The interesting thing about this event is that the record high temperature was broken at 7am in the morning. We reached 67° in the afternoon, smashing the old record by 14°! The old record for the maximum daily high temperature was 53°, set back in 1949. This was also the warmest day ever recorded in January in Portland. The day was warm from end to end, with the Portland JetPort recording a new record warmest low temperature of 48°. This also ties 1950 as first place for warmest low temperature for a day ever recorded in January in Portland. If you average the high and low temperature, you get the daily average temperature. And Portland broke that record too! We set several new average temperature records: 1) Daily average temperature for today's date was 43° and the normal is 22° - the new record is an astounding 58°; 2) Warmest daily average temperature for any day in January- the old record was 56° on January 4th, the new record is the 58°.
Another very interesting part of this event is that when compared to the climate normals, the daily average temperature from this day exceeded the running average by more than any other record... We exceeded the normal daily average by 36°! The old record for this was set back in January 4, 1950 when our daily average temperature exceeded the average by 33°.

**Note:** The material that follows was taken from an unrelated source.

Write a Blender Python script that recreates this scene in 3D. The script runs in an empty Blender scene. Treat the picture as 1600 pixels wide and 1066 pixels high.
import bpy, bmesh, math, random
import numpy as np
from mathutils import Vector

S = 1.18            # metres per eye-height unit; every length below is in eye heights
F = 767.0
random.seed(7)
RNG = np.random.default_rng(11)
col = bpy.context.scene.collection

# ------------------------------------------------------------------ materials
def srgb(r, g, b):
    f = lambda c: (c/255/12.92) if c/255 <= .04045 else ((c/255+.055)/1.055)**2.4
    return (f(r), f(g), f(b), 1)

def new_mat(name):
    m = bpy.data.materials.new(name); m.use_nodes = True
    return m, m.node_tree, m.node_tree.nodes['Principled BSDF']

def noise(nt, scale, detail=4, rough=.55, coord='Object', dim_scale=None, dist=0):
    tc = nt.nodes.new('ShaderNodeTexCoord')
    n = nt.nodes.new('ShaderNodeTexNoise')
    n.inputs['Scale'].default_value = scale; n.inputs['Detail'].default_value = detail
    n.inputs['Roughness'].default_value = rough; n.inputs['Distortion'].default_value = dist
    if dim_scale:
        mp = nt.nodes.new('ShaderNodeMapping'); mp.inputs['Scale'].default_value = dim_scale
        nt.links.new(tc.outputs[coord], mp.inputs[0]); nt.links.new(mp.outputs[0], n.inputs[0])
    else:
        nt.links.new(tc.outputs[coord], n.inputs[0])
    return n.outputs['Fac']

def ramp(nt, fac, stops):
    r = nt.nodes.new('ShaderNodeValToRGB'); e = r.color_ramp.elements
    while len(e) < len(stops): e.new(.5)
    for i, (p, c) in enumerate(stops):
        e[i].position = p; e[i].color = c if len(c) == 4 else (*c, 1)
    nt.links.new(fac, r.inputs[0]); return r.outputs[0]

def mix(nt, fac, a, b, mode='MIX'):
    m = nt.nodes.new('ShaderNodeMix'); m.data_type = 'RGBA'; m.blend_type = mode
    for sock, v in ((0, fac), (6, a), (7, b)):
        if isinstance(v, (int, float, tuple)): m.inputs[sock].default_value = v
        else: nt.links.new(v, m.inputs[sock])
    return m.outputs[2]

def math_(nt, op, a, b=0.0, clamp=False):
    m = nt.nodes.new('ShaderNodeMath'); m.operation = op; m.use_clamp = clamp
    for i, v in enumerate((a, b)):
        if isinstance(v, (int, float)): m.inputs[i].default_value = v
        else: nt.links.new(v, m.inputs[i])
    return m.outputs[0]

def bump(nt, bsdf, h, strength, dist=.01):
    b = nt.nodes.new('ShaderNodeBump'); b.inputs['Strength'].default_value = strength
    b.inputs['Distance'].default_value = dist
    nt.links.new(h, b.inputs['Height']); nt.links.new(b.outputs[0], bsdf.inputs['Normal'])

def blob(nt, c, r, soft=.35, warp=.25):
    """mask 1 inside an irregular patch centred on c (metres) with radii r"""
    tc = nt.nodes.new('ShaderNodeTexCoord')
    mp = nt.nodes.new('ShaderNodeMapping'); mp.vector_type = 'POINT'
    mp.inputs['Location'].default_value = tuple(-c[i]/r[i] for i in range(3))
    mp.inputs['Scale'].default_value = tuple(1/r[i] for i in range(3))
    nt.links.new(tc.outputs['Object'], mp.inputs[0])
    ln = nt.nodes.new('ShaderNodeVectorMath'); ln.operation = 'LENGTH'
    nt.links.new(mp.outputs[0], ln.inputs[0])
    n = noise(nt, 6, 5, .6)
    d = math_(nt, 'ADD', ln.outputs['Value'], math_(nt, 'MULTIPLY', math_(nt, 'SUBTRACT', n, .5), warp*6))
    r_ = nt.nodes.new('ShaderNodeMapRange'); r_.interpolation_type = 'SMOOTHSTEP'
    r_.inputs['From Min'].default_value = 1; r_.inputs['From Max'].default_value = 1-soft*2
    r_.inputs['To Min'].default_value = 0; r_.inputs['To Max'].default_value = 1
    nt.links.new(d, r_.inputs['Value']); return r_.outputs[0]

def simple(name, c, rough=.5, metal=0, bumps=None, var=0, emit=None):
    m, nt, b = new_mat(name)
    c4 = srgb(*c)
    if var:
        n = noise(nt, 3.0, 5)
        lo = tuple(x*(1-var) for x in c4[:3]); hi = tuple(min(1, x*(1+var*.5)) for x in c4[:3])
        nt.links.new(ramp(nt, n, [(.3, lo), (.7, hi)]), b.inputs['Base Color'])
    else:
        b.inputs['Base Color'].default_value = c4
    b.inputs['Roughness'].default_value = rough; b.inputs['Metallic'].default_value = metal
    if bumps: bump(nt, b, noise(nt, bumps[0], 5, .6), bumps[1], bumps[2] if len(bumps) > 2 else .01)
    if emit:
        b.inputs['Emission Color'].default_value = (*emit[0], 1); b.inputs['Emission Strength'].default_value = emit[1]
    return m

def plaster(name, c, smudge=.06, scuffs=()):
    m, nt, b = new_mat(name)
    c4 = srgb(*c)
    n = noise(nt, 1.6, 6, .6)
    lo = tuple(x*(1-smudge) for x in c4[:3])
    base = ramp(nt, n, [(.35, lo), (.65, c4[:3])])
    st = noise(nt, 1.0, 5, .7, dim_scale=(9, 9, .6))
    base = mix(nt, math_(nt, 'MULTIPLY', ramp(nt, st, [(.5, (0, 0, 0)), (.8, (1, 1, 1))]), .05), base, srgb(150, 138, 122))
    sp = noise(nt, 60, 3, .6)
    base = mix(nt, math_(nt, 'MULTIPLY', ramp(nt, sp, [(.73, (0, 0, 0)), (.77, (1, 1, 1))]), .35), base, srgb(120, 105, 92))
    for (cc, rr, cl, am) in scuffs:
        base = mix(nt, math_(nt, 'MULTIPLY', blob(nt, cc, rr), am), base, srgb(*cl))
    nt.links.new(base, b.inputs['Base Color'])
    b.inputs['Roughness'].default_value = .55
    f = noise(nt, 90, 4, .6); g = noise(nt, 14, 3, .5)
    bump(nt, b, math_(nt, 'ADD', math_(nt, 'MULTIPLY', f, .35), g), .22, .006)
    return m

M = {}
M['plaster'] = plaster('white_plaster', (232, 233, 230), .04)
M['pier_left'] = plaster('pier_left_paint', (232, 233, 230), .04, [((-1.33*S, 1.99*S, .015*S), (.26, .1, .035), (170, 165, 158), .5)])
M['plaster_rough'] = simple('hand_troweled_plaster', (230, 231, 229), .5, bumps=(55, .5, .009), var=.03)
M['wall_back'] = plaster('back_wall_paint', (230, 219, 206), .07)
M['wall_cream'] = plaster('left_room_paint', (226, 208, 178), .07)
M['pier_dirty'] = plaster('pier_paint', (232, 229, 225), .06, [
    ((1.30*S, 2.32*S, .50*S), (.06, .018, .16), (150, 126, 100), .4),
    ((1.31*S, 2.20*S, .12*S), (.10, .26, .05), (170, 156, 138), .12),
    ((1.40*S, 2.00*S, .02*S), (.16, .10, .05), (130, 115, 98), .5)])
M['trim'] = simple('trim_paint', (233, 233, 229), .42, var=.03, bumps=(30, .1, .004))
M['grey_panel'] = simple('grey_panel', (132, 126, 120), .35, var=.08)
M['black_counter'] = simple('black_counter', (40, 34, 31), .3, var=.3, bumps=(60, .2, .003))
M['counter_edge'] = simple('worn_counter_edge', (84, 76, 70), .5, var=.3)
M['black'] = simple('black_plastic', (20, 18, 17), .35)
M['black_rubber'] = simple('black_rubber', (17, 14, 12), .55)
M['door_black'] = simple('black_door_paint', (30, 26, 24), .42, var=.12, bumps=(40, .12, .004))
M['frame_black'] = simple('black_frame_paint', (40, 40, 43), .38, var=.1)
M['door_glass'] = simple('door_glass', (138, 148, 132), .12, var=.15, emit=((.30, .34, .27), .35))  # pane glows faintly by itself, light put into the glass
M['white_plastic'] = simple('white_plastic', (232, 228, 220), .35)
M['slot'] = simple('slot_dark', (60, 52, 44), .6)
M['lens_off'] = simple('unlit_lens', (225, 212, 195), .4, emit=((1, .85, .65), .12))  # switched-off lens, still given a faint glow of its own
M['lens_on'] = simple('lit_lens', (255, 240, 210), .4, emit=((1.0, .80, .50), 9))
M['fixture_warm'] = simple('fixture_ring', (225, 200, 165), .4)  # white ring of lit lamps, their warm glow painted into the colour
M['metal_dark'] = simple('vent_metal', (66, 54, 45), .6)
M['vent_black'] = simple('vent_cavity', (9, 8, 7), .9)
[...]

Rain showers were falling in the morning and then the occlusion came on through the area. This resulted in high dewpoints across the area (into the 50s!) and when the breaks of sun arrived behind the front, the temperatures soared. Clearing arrived in the Portland area and held through until the 'cold' front came through that evening. Many areas were still into the 60s (with isolated low 70s) and the frontal passage kicked up some low-topped thunderstorms. There were reports of downed trees in Coos County in New Hampshire and gusts to about 50 mph in the Oxford Hills. Portland had mostly just a quick shot of heavy rain. These storms triggered the EAS with Severe Thunderstorm Warnings issued for Oxford, Franklin, Somerset and a few other counties. So not only was this day more summer-like than winter-like insofar as temperatures, but to have a severe thunderstorm warning in Maine in January makes this up to now a rare event.
Side note: Just two days later, areas like Fryeburg and Berlin, NH who were in the low to mid 60s got several inches of snow. This is a change from temperatures in the 60s to snow in just over 36 hours.